Concerns about homeland security permeate virtually every facet of federal spending as the Bush administration moves to redefine the government’s mission in the wake of the Sept. 11 terrorist attacks, the fiscal 2003 budget released Monday shows.

While police and firefighters, border security agents, bioterrorism experts and intelligence agencies understandably were among the biggest gainers in the new budget -- which contains nearly $38 billion for domestic security activities -- agencies that once had only the most remote links to homeland security are being showered with funds for that purpose.

The Agriculture Department, for example, would spend $146 million on various programs to protect the nation’s food supply from threats ranging from terrorists to insects. The little known Commerce Department Bureau of Export Administration would receive $30 million more than in fiscal 2002 to make sure that potentially dangerous materials exported to other countries don’t end up in the hands of terrorists.

The Interior Department would be given $884 million over last year to protect national monuments and parks.

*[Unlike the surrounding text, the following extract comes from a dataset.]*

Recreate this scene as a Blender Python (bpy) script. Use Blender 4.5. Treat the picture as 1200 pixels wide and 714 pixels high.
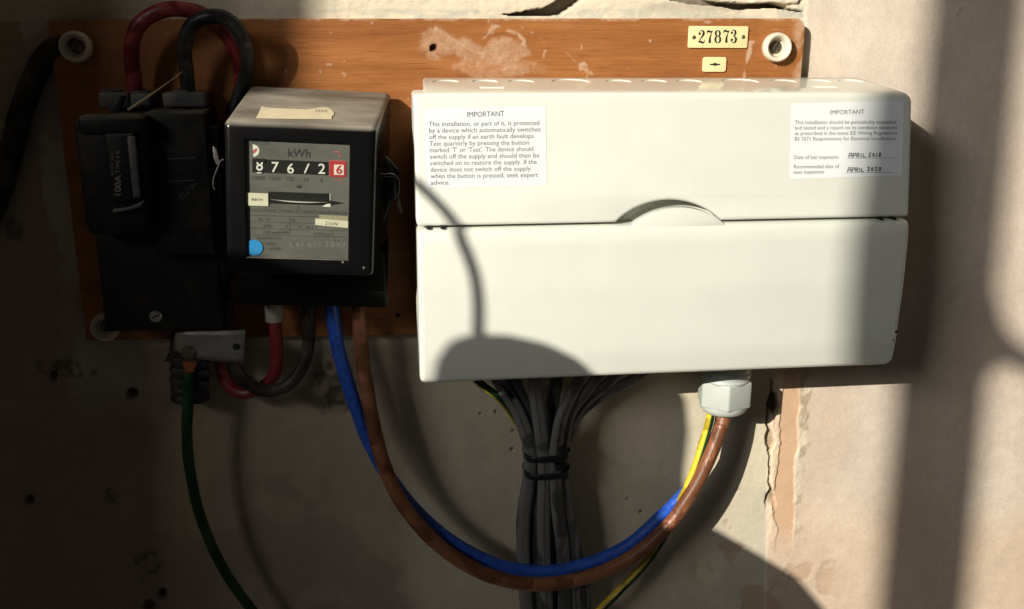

The Small Business Administration would get millions more for its disaster loan program to assist in case of renewed attacks, and the U.S. Customs Service would boost revenue for homeland security activities by raising passenger fees for those traveling by air or sea.

Bush’s budget plan for the fiscal year that begins Oct. 1 shifts resources from other areas to double spending for homeland security -- from $19.5 billion this year to $37.5 billion in fiscal 2003.

Budget and government experts say that while many of these expenditures are to be expected in the face of repeated government warnings of more terrorist activity, some caution that spending could get out of hand.